• DIRECTIVE
Reproduce each line of the material exactly, minus any picture.

• ENTRIES SUPPLIED

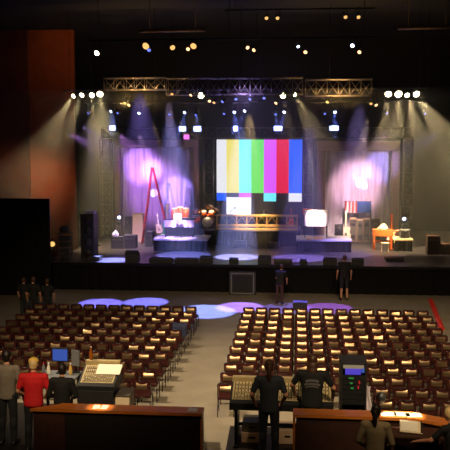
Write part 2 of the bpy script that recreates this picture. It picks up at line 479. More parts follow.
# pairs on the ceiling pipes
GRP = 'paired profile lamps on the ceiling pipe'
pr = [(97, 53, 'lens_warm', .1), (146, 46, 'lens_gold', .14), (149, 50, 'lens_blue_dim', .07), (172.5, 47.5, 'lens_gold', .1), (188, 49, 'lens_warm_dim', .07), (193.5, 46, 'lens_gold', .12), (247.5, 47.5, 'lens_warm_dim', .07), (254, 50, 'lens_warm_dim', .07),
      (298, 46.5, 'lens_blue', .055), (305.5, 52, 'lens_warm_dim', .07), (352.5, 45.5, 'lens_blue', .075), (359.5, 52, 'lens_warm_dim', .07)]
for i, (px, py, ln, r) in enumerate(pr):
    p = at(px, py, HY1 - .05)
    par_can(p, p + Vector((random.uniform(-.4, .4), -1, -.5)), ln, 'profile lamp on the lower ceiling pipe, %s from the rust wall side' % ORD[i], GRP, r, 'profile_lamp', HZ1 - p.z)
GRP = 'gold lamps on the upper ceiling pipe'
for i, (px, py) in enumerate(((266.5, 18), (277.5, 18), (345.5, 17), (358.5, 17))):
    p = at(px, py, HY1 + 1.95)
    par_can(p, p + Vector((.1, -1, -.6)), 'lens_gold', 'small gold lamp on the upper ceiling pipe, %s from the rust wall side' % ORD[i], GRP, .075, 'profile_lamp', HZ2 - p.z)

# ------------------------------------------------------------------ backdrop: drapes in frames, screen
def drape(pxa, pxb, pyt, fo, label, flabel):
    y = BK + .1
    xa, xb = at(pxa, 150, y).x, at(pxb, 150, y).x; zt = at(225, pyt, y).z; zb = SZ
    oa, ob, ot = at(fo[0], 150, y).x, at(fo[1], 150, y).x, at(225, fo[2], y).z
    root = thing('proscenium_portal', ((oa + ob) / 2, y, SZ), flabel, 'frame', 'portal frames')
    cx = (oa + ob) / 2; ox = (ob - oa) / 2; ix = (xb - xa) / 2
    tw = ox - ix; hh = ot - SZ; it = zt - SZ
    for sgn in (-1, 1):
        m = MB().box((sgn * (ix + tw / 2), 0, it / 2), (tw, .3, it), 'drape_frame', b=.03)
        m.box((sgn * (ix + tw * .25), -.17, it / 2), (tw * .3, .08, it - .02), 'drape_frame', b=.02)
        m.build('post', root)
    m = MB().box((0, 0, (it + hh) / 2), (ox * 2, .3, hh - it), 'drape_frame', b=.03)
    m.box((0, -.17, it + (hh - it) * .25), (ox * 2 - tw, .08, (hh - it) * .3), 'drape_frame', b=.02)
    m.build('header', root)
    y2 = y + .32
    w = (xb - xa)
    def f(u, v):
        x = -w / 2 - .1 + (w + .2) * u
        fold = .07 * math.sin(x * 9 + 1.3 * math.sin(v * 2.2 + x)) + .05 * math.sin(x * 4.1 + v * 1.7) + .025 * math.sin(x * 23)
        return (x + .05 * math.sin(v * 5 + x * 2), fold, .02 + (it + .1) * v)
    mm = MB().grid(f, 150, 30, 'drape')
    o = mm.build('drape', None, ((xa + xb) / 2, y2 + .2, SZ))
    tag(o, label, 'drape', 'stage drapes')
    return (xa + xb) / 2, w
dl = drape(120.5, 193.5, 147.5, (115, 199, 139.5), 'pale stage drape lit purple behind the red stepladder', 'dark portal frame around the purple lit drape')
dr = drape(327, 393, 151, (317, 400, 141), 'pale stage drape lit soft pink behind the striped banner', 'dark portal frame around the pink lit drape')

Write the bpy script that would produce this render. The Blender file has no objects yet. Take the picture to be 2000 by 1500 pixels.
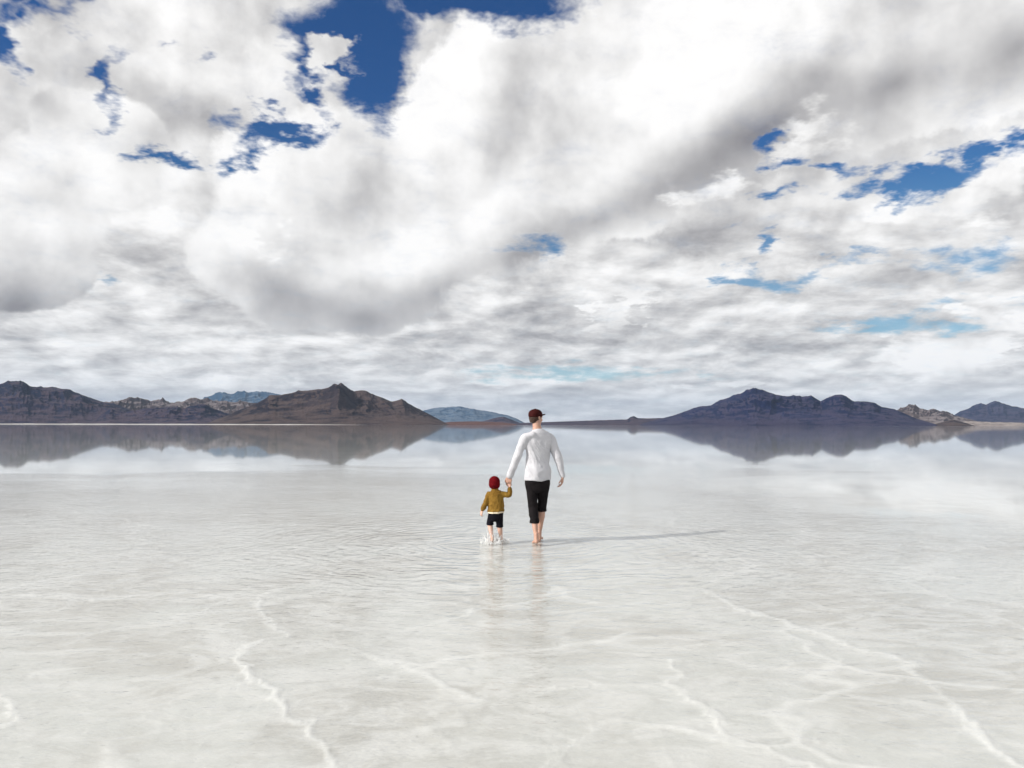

• WRITTEN RESPONSE
Write part 2 of the bpy script that recreates this picture. It picks up at line 479. More parts follow.
# pairs on the ceiling pipes
GRP = 'paired profile lamps on the ceiling pipe'
pr = [(97, 53, 'lens_warm', .1), (146, 46, 'lens_gold', .14), (149, 50, 'lens_blue_dim', .07), (172.5, 47.5, 'lens_gold', .1), (188, 49, 'lens_warm_dim', .07), (193.5, 46, 'lens_gold', .12), (247.5, 47.5, 'lens_warm_dim', .07), (254, 50, 'lens_warm_dim', .07),
      (298, 46.5, 'lens_blue', .055), (305.5, 52, 'lens_warm_dim', .07), (352.5, 45.5, 'lens_blue', .075), (359.5, 52, 'lens_warm_dim', .07)]
for i, (px, py, ln, r) in enumerate(pr):
    p = at(px, py, HY1 - .05)
    par_can(p, p + Vector((random.uniform(-.4, .4), -1, -.5)), ln, 'profile lamp on the lower ceiling pipe, %s from the rust wall side' % ORD[i], GRP, r, 'profile_lamp', HZ1 - p.z)
GRP = 'gold lamps on the upper ceiling pipe'
for i, (px, py) in enumerate(((266.5, 18), (277.5, 18), (345.5, 17), (358.5, 17))):
    p = at(px, py, HY1 + 1.95)
    par_can(p, p + Vector((.1, -1, -.6)), 'lens_gold', 'small gold lamp on the upper ceiling pipe, %s from the rust wall side' % ORD[i], GRP, .075, 'profile_lamp', HZ2 - p.z)

# ------------------------------------------------------------------ backdrop: drapes in frames, screen
def drape(pxa, pxb, pyt, fo, label, flabel):
    y = BK + .1
    xa, xb = at(pxa, 150, y).x, at(pxb, 150, y).x; zt = at(225, pyt, y).z; zb = SZ
    oa, ob, ot = at(fo[0], 150, y).x, at(fo[1], 150, y).x, at(225, fo[2], y).z
    root = thing('proscenium_portal', ((oa + ob) / 2, y, SZ), flabel, 'frame', 'portal frames')
    cx = (oa + ob) / 2; ox = (ob - oa) / 2; ix = (xb - xa) / 2
    tw = ox - ix; hh = ot - SZ; it = zt - SZ
    for sgn in (-1, 1):
        m = MB().box((sgn * (ix + tw / 2), 0, it / 2), (tw, .3, it), 'drape_frame', b=.03)
        m.box((sgn * (ix + tw * .25), -.17, it / 2), (tw * .3, .08, it - .02), 'drape_frame', b=.02)
        m.build('post', root)
    m = MB().box((0, 0, (it + hh) / 2), (ox * 2, .3, hh - it), 'drape_frame', b=.03)
    m.box((0, -.17, it + (hh - it) * .25), (ox * 2 - tw, .08, (hh - it) * .3), 'drape_frame', b=.02)
    m.build('header', root)
    y2 = y + .32
    w = (xb - xa)
    def f(u, v):
        x = -w / 2 - .1 + (w + .2) * u
        fold = .07 * math.sin(x * 9 + 1.3 * math.sin(v * 2.2 + x)) + .05 * math.sin(x * 4.1 + v * 1.7) + .025 * math.sin(x * 23)
        return (x + .05 * math.sin(v * 5 + x * 2), fold, .02 + (it + .1) * v)
    mm = MB().grid(f, 150, 30, 'drape')
    o = mm.build('drape', None, ((xa + xb) / 2, y2 + .2, SZ))
    tag(o, label, 'drape', 'stage drapes')
    return (xa + xb) / 2, w
dl = drape(120.5, 193.5, 147.5, (115, 199, 139.5), 'pale stage drape lit purple behind the red stepladder', 'dark portal frame around the purple lit drape')
dr = drape(327, 393, 151, (317, 400, 141), 'pale stage drape lit soft pink behind the striped banner', 'dark portal frame around the pink lit drape')

Write the bpy script that would produce this render. The Blender file has no objects yet. Take the picture to be 2000 by 1500 pixels.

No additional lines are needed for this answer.